The "scale of assessments" (how much each country must pay) is based on capacity (GNP/population). The scale is reviewed (by the G.A.-- a technical group among governments) every six years. Last year, 1997, was a review year (coinciding with a biennial budget review). Exceptions to the "capacity" base are the "ceiling" and "floor": hitherto 25% and 0.01% respectively. Although its share on the "capacity" basis would be a bit more than 25%, the U.S. Congress is demanding that it be reduced to 20%. Nothing doing, said the G.A., we won't even talk about it until you pay up the last penny. The door was left open just a crack: the G.A. said that, when it resumed meeting in 1998, it would "consider reviewing the scale for the years 1999 and 2000 . . . in the light of all relevant factors" (i.e. status of contributions). The European Union, which contributes 35%, was not about to be intimidated.

At the bottom of the scale are about 95 countries below the floor. The old minimum of 0.01% is about $100,000 (in U.S. dollars), a rate that may be three or four times their GNP capacity. Lowering the floor to 0.001% is much fairer. For the UN, the overall drop in income is not significant.

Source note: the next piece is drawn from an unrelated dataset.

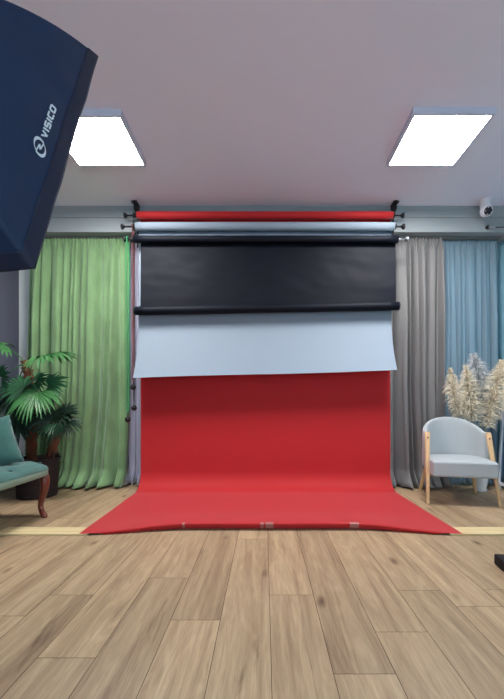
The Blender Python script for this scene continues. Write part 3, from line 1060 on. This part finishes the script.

Among other elements in the new scale (1998-2000), France and the U.K. stay about the same, Germany goes up just a little, Russia goes down (from 2.873 in 1998 to 1.077 in 2000) and Canada has a small drop (from 2.825 in 1998 to 2.732 in 2000). Japan takes the big jump (from 17.981 in 1998 to 20.573 in 2000). The U.S. stays flat at 25%.

As for the regular UN budget, it goes down from $2.608 billion for the two years 1996-1997 to a level of $2.532 billion for 1998-1999. The budgetary term for this is "negative growth", a paradox whose impact may strike weight-watchers. The number of jobs has been cut by 25% since 1985; and, of these, 1,000 fall out in 1996-1997, leaving 8,695 posts in 1998-1999. Documents will fall 30%, partly by putting them on Internet. Other efficiency measures will reduce administrative overhead and public information (curious lumping) from 38% now to 25% in 2002.

Meantime, efficiency savings have already yielded $13 million for the Special Development Fund established in the "Reform package"; and this is expected to reach $100 million a year. This is a good way to make the point that reform is not primarily to save money but to make the UN serve the world better. This is also the rationale for "results-based budgeting", proposed by the Secretary-General but not yet understood by the G.A.

What about Management and all the 8,695 people being managed? Hear first top manager Kofi Annan at Davos. He began by saying that his job has been likened to that of a big firm's CEO, with UN member States as the Board of Directors, the world's people as shareholders, and development programmes and peacekeeping operations as the stock in trade.

But the comparison stops there. How would you react if your board members -- all 185 of them -- micro-managed your business, gave you conflicting mandates and denied you the resources needed to do your job? What would you do as head of a club whose leading members do not pay their dues? What would you think of corporate governance that does not permit borrowing to offset this funding crisis? So if you think of me as a chief executive officer, remember that I am also equal parts juggler and mendicant.

"Micro-management" can be translated as political pressure. Although pay at the UN continues to fall well below comparable civil service in the "North," in the "South" it looks very good. In the past, managers were not trained, they happened. Regulations accumulated. These problems are being tackled as never before, in the reform mode; and Karl Paschke, chief of Internal Oversight, with his sleuths, is ferreting out skulduggery and bad management. He has observed that some waste and mismanagement exist in every large bureaucracy. He works with managers when possible, to help them; but they need to know that his office is active in assuring good conduct and accountability. In a World Chronicle interview for broadcast last November, he also pointed out that the many cultures represented in the Secretariat, coming from over 100 countries, made UN management much more difficult than in a national service. Nevertheless, he said, "in my view the overwhelming majority of the United Nations employees are dedicated, professional people who work diligently and who work very long office hours." There were, he said, some deficiencies in the old staff rules (e.g. concerning "conflict of interest") and these have been taken care of in the new Code of Conduct just approved for UN staff.

Coming from a man who stands outside UN management and has no turf to protect, these words are reassuring. Karl Paschke serves a one-time 5-year term, not under the Secretary-General but under the General Assembly. I hope he is still jamming with his saxophone.

The new Director of Human Resources (a.k.a. People), Ms. Rafiah Salim, is just finding her way. Let us be grateful for Kofi Annan's qualities; his humanity and compassion. In the past two years more than 200 UN men and women were killed in line of service; and the Convention on the Safety (Protection) of UN personnel has not got enough ratifications (government commitments) to bring it into force.